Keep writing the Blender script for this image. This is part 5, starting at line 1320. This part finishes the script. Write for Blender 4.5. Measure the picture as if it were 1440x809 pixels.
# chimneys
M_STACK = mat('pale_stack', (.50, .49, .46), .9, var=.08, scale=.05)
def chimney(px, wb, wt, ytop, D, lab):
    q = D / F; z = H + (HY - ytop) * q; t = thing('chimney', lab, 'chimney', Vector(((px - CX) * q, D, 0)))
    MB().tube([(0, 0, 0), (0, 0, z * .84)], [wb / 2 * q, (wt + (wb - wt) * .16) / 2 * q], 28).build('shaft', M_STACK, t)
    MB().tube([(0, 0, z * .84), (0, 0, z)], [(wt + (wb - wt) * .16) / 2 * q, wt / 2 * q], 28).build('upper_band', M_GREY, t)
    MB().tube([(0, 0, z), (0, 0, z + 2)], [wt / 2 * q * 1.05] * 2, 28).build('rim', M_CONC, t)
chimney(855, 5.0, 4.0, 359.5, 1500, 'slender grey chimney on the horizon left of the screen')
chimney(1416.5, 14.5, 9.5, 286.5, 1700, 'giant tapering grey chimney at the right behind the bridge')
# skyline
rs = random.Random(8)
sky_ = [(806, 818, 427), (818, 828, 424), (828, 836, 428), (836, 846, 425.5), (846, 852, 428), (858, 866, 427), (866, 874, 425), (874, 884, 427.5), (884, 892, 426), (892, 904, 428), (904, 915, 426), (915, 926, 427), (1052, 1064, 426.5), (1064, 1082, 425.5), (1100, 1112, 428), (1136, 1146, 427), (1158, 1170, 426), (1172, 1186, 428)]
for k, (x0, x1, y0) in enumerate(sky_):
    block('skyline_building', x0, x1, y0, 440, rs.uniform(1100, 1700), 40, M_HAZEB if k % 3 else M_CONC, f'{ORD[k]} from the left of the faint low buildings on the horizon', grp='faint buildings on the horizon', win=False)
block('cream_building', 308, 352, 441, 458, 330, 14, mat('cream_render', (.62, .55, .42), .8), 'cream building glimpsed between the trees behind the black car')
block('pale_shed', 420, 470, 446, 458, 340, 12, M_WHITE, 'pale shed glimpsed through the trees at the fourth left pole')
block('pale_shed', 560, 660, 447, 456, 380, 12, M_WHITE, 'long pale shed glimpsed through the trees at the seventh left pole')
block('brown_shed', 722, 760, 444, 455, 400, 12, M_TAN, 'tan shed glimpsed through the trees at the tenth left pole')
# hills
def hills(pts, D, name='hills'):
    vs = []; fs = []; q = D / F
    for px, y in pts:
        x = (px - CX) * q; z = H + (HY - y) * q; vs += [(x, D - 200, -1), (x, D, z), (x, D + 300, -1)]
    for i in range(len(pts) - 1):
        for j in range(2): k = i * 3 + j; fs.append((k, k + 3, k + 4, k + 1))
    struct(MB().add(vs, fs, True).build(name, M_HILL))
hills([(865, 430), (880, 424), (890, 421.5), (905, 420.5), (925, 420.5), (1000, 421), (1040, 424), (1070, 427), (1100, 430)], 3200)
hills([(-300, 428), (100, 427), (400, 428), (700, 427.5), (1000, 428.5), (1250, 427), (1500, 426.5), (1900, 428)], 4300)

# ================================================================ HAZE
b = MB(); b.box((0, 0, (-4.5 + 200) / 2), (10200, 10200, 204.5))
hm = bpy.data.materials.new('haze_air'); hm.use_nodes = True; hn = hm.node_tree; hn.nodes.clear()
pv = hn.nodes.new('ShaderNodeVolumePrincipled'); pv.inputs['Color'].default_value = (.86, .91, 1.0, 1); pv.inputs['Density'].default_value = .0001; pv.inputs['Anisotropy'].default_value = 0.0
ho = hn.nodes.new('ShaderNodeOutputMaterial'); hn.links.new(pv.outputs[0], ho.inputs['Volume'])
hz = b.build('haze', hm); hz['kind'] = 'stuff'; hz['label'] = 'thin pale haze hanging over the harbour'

==================================================

* [What you need to do]: Return the line that contains "(1100, 430)], 3200)" and all lines after it, verbatim, and nothing else.

* [Task result]:
hills([(865, 430), (880, 424), (890, 421.5), (905, 420.5), (925, 420.5), (1000, 421), (1040, 424), (1070, 427), (1100, 430)], 3200)
hills([(-300, 428), (100, 427), (400, 428), (700, 427.5), (1000, 428.5), (1250, 427), (1500, 426.5), (1900, 428)], 4300)

# ================================================================ HAZE
b = MB(); b.box((0, 0, (-4.5 + 200) / 2), (10200, 10200, 204.5))
hm = bpy.data.materials.new('haze_air'); hm.use_nodes = True; hn = hm.node_tree; hn.nodes.clear()
pv = hn.nodes.new('ShaderNodeVolumePrincipled'); pv.inputs['Color'].default_value = (.86, .91, 1.0, 1); pv.inputs['Density'].default_value = .0001; pv.inputs['Anisotropy'].default_value = 0.0
ho = hn.nodes.new('ShaderNodeOutputMaterial'); hn.links.new(pv.outputs[0], ho.inputs['Volume'])
hz = b.build('haze', hm); hz['kind'] = 'stuff'; hz['label'] = 'thin pale haze hanging over the harbour'